The government’s mini-Budget has essentially been scrapped today by the new chancellor, Jeremy Hunt. It is an attempt to calm the markets and restore government credibility. All tax measures that haven’t already received parliamentary approval – everything other than the stamp duty cut and National Insurance cut – will no longer go ahead. In addition, the energy price guarantee – which capped energy prices for all domestic users – will end in April, when a more targeted scheme will be introduced, as opposed to lasting for two years. 

This is the end of Liz Truss’s political project. Financial reality has forced her to jettison each of the promises she made in the leadership campaign over the summer. Whatever mandate she got from that internal Tory party election has evaporated with today’s announcement. The humiliation of appointing a chancellor to gut your own budget makes the Prime Minister’s position unsustainable.

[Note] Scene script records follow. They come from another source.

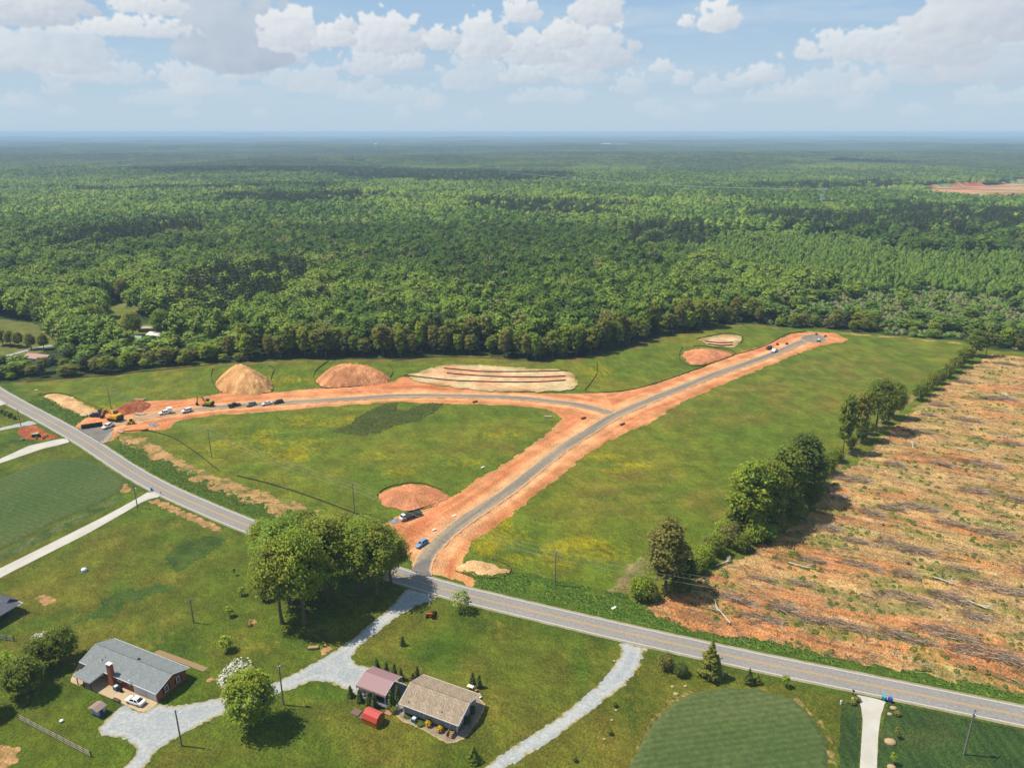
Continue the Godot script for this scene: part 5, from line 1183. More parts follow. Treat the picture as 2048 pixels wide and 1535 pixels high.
func scatter(called: String, label: String, mesh: ArrayMesh, where: Array, tints: PackedColorArray, m: Material) -> void:
	if where.is_empty(): return
	var mm := MultiMesh.new()
	mm.transform_format = MultiMesh.TRANSFORM_3D
	mm.use_colors = true
	mm.mesh = mesh
	mm.instance_count = where.size()
	for i in where.size():
		mm.set_instance_transform(i, where[i])
		mm.set_instance_color(i, tints[i])
	var o := MultiMeshInstance3D.new()
	o.name = numbered(called)
	o.multimesh = mm
	o.material_override = m
	add_child(o)
	o.set_meta("label", label)
	o.set_meta("kind", "stuff")

func leaf_tint(x: float, z: float, kind: String) -> Color:
	var stand := n_a.get_noise_2d(x * 0.0016, z * 0.0012) * 0.9 + n_b.get_noise_2d(x * 0.006, z * 0.004) * 0.45
	var r := rg.randf()
	if kind == "pine": return Color8(68, 82, 46).lerp(Color8(92, 102, 58), r)
	if kind == "young": return Color8(128, 150, 60).lerp(Color8(104, 134, 56), r)
	if kind == "scrub": return [Color8(126, 136, 82), Color8(112, 134, 62), Color8(140, 134, 98), Color8(110, 142, 60)][int(r * 3.99)]
	var k := Color8(88, 118, 44).lerp(Color8(142, 164, 62), clampf(0.45 + stand * 1.3 + (r - 0.5) * 1.0, 0.0, 1.0))
	if rg.randf() < 0.12 - stand * 0.25: k = k.lerp(Color8(70, 90, 46), 0.8)
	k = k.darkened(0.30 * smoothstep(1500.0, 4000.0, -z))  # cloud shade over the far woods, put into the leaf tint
	if rg.randf() < 0.05: k = k.lerp(Color8(154, 148, 90), 0.6)
	return k

func build_forest() -> void:
	make_protos()
	var near_m := []
	for i in 4: near_m.append(crown(300 + i, 19.0, 4.0, 5.5, 13, 520, 1.25, 0.72, 0.44).done())
	var round_m := []
	for i in 2: round_m.append(crown(305 + i, 18.0, 2.0, 8.5, 26, 1300, 1.2, 0.7, 0.34).done())
	var pine_m := []
	for i in 2: pine_m.append(pine_crown(310 + i, 20.0, 8.0, 3.0, 7, 7, 1.4, 0.5, 0.6).done())
	var mid_m := []
	for i in 4: mid_m.append(dome(320 + i, 5.6, 17.0, 5.0, 0.45, 90, 1.9).done())
	var young_m := dome(330, 1.5, 6.0, 0.3, 0.3, 60, 0.9, 5, 7).done()
	var scrub_m := dome(331, 1.5, 2.0, 0.0, 0.5, 50, 0.7, 4, 7).done()
	var clump_m := []
	for i in 4:
		var mb := MB.new()
		rg.seed = 340 + i
		var spots := []
		for a in 9:
			spots.append(Vector3((a % 3 - 1) * 8.5 + rg.randf_range(-2, 2), rg.randf_range(-1.5, 2.0), (a / 3 - 1) * 8.5 + rg.randf_range(-2, 2)))
		for a in 9:
			var d := dome(350 + i * 10 + a, rg.randf_range(4.8, 6.4), 18.0, 6.0, 0.3, 14, 2.6, 4, 7)
			var s := 0.9 + 0.1 * float((a * 7 + i * 3) % 5) / 4.0
			for k in d.v.size():
				mb.v.append(d.v[k] + spots[a]); mb.n.append(d.n[k]); mb.c.append(Color(d.c[k].r * s, d.c[k].g * s, d.c[k].b * s * 0.98))
		clump_m.append(mb.done())
	var W := {}
	var put := func(key: String, t: Transform3D, k: Color):
		if not W.has(key): W[key] = [[], PackedColorArray()]
		W[key][0].append(t)
		W[key][1].append(k)
	rg.seed = 77
	var named := []
	# every tree out to 900 m; front ones become things of their own
	var step := 7.0
	var z := -330.0
	while z > -900.0:
		var hw := -z * 0.80 + 70.0
		var x := -hw
		while x < hw:
			var q := Vector2(x + rg.randf_range(-2.4, 2.4), z + rg.randf_range(-2.4, 2.4))
			x += step
			var behind := edge_z(q.x) - 3.5 - q.y
			if behind < 0.0: continue
			var zn := zone(q + Vector2(n_a.get_noise_2d(q.x * 0.02, q.y * 0.02), n_a.get_noise_2d(q.y * 0.02, q.x * 0.02)) * 26.0)
			if zn != "none" and zone(q) == "none": zn = "none"
			if zn == "none": continue
			if zn == "pine" and rg.randf() < 0.12: zn = ""
			var turn := Basis(Vector3.UP, rg.randf() * TAU)
			var at := Vector3(q.x, hill(q.x, q.y), q.y)
			if zn == "young":
				for e in 4:
					var s := rg.randf_range(0.6, 1.4)
					var o := Vector3(rg.randf_range(-3, 3), 0, rg.randf_range(-3, 3))
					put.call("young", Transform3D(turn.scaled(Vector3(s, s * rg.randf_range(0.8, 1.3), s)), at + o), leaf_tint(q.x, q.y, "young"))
				if rg.randf() < 0.05: put.call("near1", Transform3D(turn.scaled(Vector3(0.7, 0.6, 0.7)), at), leaf_tint(q.x, q.y, ""))
				continue
			if zn == "scrub" or (q.x > 150.0 and behind < 60.0 and q.x < 520.0 and rg.randf() < 0.35):
				for e in 5:
					var s := rg.randf_range(0.5, 1.5)
					var o := Vector3(rg.randf_range(-3.3, 3.3), 0, rg.randf_range(-3.3, 3.3))
					put.call("scrub", Transform3D(turn.scaled(Vector3(s, s, s)), at + o), leaf_tint(q.x, q.y, "scrub"))
				if rg.randf() > 0.06: continue
			var tall := 1.0
			if q.x > 110.0: tall = lerpf(1.0, 0.55, smoothstep(110.0, 190.0, q.x)) * rg.randf_range(0.7, 1.25)
			if behind < 6.0: tall *= rg.randf_range(0.55, 1.0)
			if q.x < -150.0 and behind < 42.0: tall *= rg.randf_range(0.34, 0.62)
			var big := rg.randf_range(0.75, 1.3)
			if behind > 42.0 and zn == "" and rg.randf() < (0.55 if q.x < -60.0 and q.y > -640.0 else 0.22):
				var rs := rg.randf_range(0.7, 1.35)
				put.call("round%d" % (rg.randi() % 2), Transform3D(turn.scaled(Vector3(rs, rs * rg.randf_range(0.8, 1.0), rs)), at), leaf_tint(q.x, q.y, ""))
				continue
			if zn == "pine" or (zn == "" and rg.randf() < 0.09):
				put.call("pine%d" % (rg.randi() % 2), Transform3D(turn.scaled(Vector3(big, tall * rg.randf_range(0.85, 1.15), big)), at), leaf_tint(q.x, q.y, "pine"))
				continue
			var hh := 19.0 * tall * rg.randf_range(0.82, 1.18)
			if behind < 11.0 and named.size() < 170 and absf(q.x) < -q.y * 0.72:
				named.append([q, hh, 4.7 * big * lerpf(0.7, 1.0, tall)])
				continue
			put.call("near%d" % (rg.randi() % 4), Transform3D(turn.scaled(Vector3(big, hh / 19.0, big)), at), leaf_tint(q.x, q.y, "young" if q.x > 130.0 and rg.randf() < 0.6 else ""))
		z -= step
	# 900 m to 2.6 km, tree by tree
	step = 8.6
	z = -900.0
	while z > -2600.0:
		var hw := -z * 0.78 + 60.0
		var x := -hw
		while x < hw:
			var q := Vector2(x + rg.randf_range(-3, 3), z + rg.randf_range(-3, 3))
			x += step
			var zn := zone(q + Vector2(n_a.get_noise_2d(q.x * 0.008, q.y * 0.008), n_a.get_noise_2d(q.y * 0.008, q.x * 0.008)) * 90.0)
			if zn == "none": continue
			if zn == "pine" and rg.randf() < 0.15: zn = ""
			var s := rg.randf_range(0.75, 1.45)
			var at := Vector3(q.x, hill(q.x, q.y) + rg.randf_range(-2.0, 1.0), q.y)
			var turn := Basis(Vector3.UP, rg.randf() * TAU)
			if zn == "young": put.call("mid0", Transform3D(turn.scaled(Vector3(0.9, 0.4, 0.9)), at), leaf_tint(q.x, q.y, "young"))
			elif zn == "pine" or rg.randf() < 0.06: put.call("pine%d" % (rg.randi() % 2), Transform3D(turn.scaled(Vector3(1.25, 1.0, 1.25)), at), leaf_tint(q.x, q.y, "pine"))
			else: put.call("mid%d" % (rg.randi() % 4), Transform3D(turn.scaled(Vector3(s, rg.randf_range(0.85, 1.15), s)), at), leaf_tint(q.x, q.y, ""))
		z -= step
	# farther woods in clumps that grow with distance
	z = -2600.0
	while z > -26000.0:
		step = 23.0 if z > -6500.0 else 23.0 * (-z / 6500.0)
		var hw := -z * 0.76
		var x := -hw
		while x < hw:
			var q := Vector2(x + rg.randf_range(-0.2, 0.2) * step, z + rg.randf_range(-0.2, 0.2) * step)
			x += step
			var open := n_b.get_noise_2d(q.x * 0.0011 + 7.0, q.y * 0.0011)
			if open > 0.62: continue
			var zn := zone(q + Vector2(n_a.get_noise_2d(q.x * 0.002, q.y * 0.002), n_a.get_noise_2d(q.y * 0.002, q.x * 0.002)) * 320.0)
			if zn == "none": continue
			if zn == "pine" and rg.randf() < 0.15: zn = ""
			var s := step / 23.0
			var stand := n_a.get_noise_2d(q.x * 0.0012 + 3.0, q.y * 0.002)
			var k := leaf_tint(q.x, q.y, "pine" if zn == "pine" or stand < -0.33 else "")
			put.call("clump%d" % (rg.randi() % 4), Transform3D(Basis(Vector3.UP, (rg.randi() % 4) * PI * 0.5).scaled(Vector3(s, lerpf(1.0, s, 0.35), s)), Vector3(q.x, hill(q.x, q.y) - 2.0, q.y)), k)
		z -= step
	var rows := {}
	for q in named:
		var best := 0
		for m in marks.size():
			if q[0].distance_to(marks[m][0]) < q[0].distance_to(marks[best][0]): best = m
		var key := "%s of %s" % ["left" if q[0].x < marks[best][0].x else "right", marks[best][1]]
		if not rows.has(key): rows[key] = []
		rows[key].append([absf(q[0].x - marks[best][0].x), q])
	var n := 0
	for key in rows:
		rows[key].sort_custom(func(a, b): return a[0] < b[0])
		for i in rows[key].size():
			var q: Array = rows[key][i][1]
			var tint: int = [0, 1, 4, 5, 9, 11, 3, 8][rg.randi() % 8]
			plant("forest_tree", "%s %s tree of the woods' front, %s %s" % ["low" if q[1] < 12.0 else "tall" if q[1] > 19.5 else "medium-high", {0: "mid-green", 1: "fresh green", 4: "green", 5: "olive green", 9: "deep green", 11: "bright green", 3: "yellow-green", 8: "greyish green"}[tint], nth(i), key], "tree", q[0], q[1], q[2], "edge%d" % (n % 3), tint, "front row of the woods behind the building site")
			n += 1
	for i in 4:
		scatter("broadleaf_forest", "broadleaf woods behind the front row of trees", near_m[i], W["near%d" % i][0], W["near%d" % i][1], M.forest)
		scatter("broadleaf_forest", "broadleaf woods in the middle distance", mid_m[i], W["mid%d" % i][0], W["mid%d" % i][1], M.forest)
		scatter("distant_forest", "far woods fading blue towards the horizon", clump_m[i], W["clump%d" % i][0], W["clump%d" % i][1], M.forest)
	for i in 2: scatter("broadleaf_forest", "big round crowned trees in the woods", round_m[i], W["round%d" % i][0], W["round%d" % i][1], M.forest)
	for i in 2: scatter("pine_and_shade_bands", "dark pine stands among the broadleaf woods, two far bands imitating cloud shade", pine_m[i], W["pine%d" % i][0], W["pine%d" % i][1], M.forest)
	scatter("young_forest", "young regrowth in rows on the right", young_m, W.young[0], W.young[1], M.forest)
	scatter("scrub", "grey-green scrub beyond the turning circle", scrub_m, W.scrub[0], W.scrub[1], M.forest)
	print("forest: ", W.keys().map(func(k): return "%s %d" % [k, W[k][0].size()]), " named ", named.size())

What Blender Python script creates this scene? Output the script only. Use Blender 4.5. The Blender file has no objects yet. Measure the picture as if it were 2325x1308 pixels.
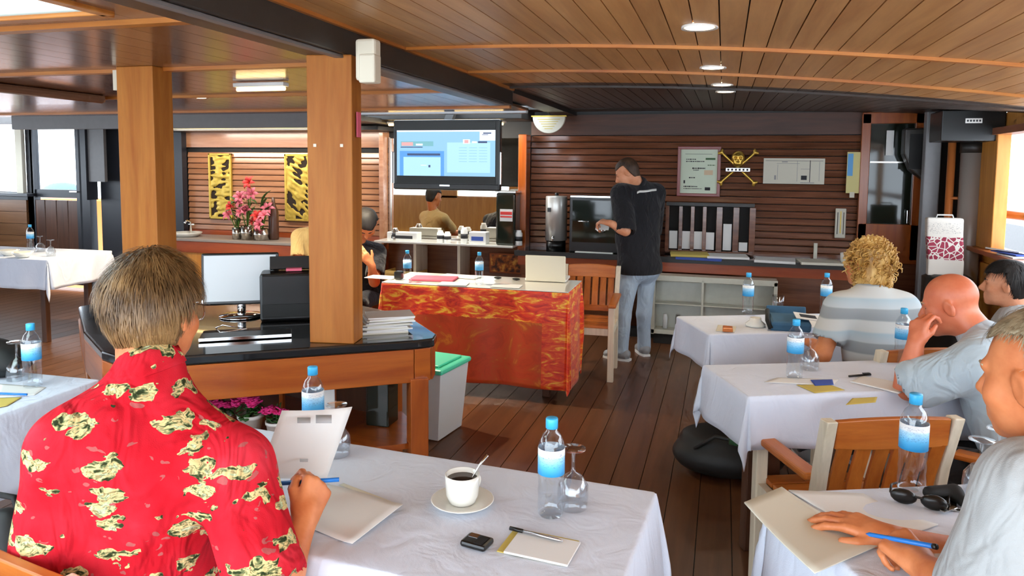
import bpy, bmesh, math, random
import numpy as np
from mathutils import Vector, Matrix
rnd = random.Random(11)
sc = bpy.context.scene
COL = sc.collection
# ------------------------------------------------------------------ camera
IMW, IMH = 2325.0, 1308.0
FPX, PPX, PPY = 1650.0, 1162.5, 516.0
YAW, PITCH, ROLL, CAMH = math.radians(16.2), math.radians(4.7), 0.010, 1.57
fw = np.array([-math.sin(YAW)*math.cos(PITCH), math.cos(YAW)*math.cos(PITCH), -math.sin(PITCH)])
_r0 = np.array([math.cos(YAW), math.sin(YAW), 0.0]); _u0 = np.cross(_r0, fw)
CR = math.cos(ROLL)*_r0 + math.sin(ROLL)*_u0
CU = math.cos(ROLL)*_u0 - math.sin(ROLL)*_r0
CC = np.array([0, 0, CAMH])
cam = bpy.data.cameras.new('camera'); camo = bpy.data.objects.new('camera', cam); COL.objects.link(camo)
m = Matrix(((CR[0], CU[0], -fw[0], 0), (CR[1], CU[1], -fw[1], 0), (CR[2], CU[2], -fw[2], CAMH), (0, 0, 0, 1)))
camo.matrix_world = m
cam.sensor_fit = 'HORIZONTAL'; cam.sensor_width = 36.0; cam.lens = 36.0*FPX/IMW
cam.shift_y = (PPY-IMH/2)/IMW; cam.clip_start = 0.05; cam.clip_end = 200
sc.camera = camo
# ------------------------------------------------------------------ world, exposure
sc.view_settings.view_transform = 'Standard'; sc.view_settings.look = 'None'
sc.view_settings.gamma = 1.0; sc.view_settings.use_curve_mapping = False
sc.view_settings.exposure = 0.84
wd = bpy.data.worlds.new('sky'); sc.world = wd; wd.use_nodes = True
bg = wd.node_tree.nodes['Background']; bg.inputs[0].default_value = (0.79, 0.895, 1.0, 1); bg.inputs[1].default_value = 3.8
sc.cycles.max_bounces = 6; sc.cycles.diffuse_bounces = 3; sc.cycles.glossy_bounces = 3
sc.cycles.use_adaptive_sampling = True; sc.cycles.adaptive_threshold = 0.06; sc.cycles.adaptive_min_samples = 12
sc.cycles.transmission_bounces = 4; sc.cycles.transparent_max_bounces = 12
sc.cycles.caustics_reflective = False; sc.cycles.caustics_refractive = False
sc.cycles.sample_clamp_indirect = 6.0
sc.cycles.use_denoising = True

# pixel -> point helpers (layout was measured on the photograph, then set at real depths)
def ray(x, y): return fw + CR*((x-PPX)/FPX) - CU*((y-PPY)/FPX)
def onz(x, y, z): d = ray(x, y); return CC + d*((z-CAMH)/d[2])
def ony(x, y, Y): d = ray(x, y); return CC + d*(Y/d[1])
def onx(x, y, X): d = ray(x, y); return CC + d*(X/d[0])
def D(x, y, dep): return CC + ray(x, y)*dep

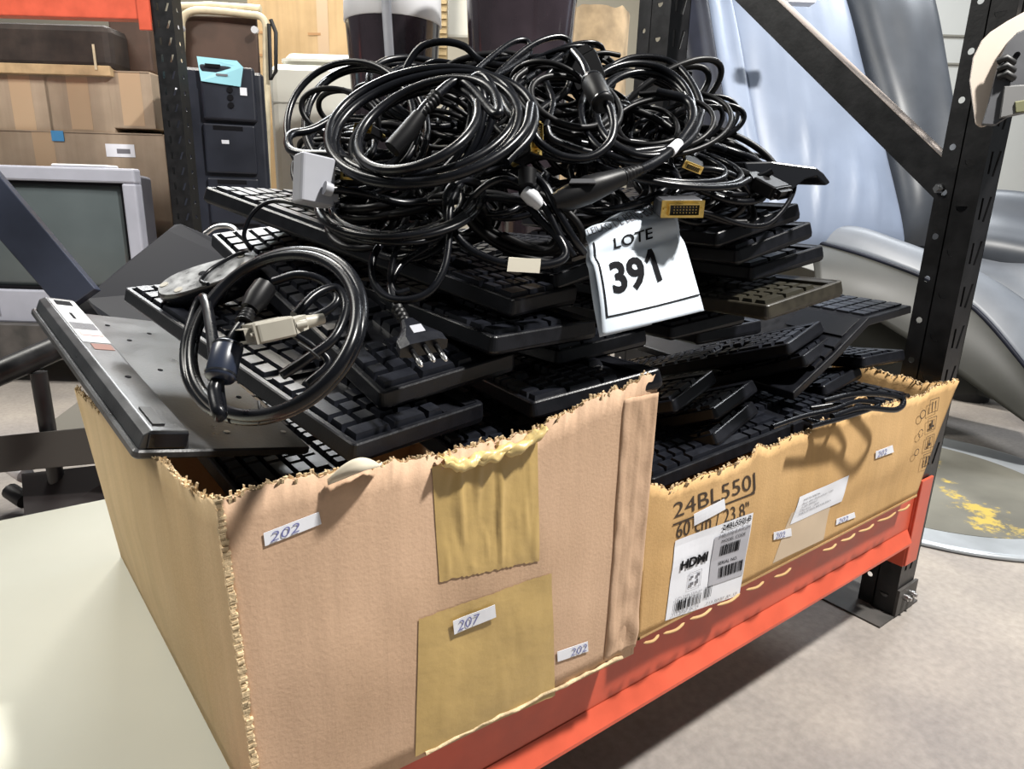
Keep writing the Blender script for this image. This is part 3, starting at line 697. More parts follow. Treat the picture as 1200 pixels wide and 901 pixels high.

And the political pain is not over: today Hunt laid out his plan on taxes, but the spending cuts are to come. In his statement, the Chancellor said: “There will be more difficult decisions I’m afraid on both tax and spending.” These spending cuts and tax rises will hit people in the middle of a cost-of-living crisis. The question over the summer was how the new prime minister would help people through the winter. A self-imposed financial crisis, precipitating tax rises and public spending cuts, was not meant to be on the cards.

To make matters worse for the Prime Minister, the U-turn on the energy price guarantee removes a key electoral asset for the government. Mere days ago, the PM was goading the opposition for proposing a support package that only lasted until April. Now, her government has done the same. 

The timeline for the Prime Minister being ejected from office has now been sped up. Her position is increasingly precarious. The rationale for her premiership and the mandate on which she was elected have been extinguished. And there will be more calls for her to go today.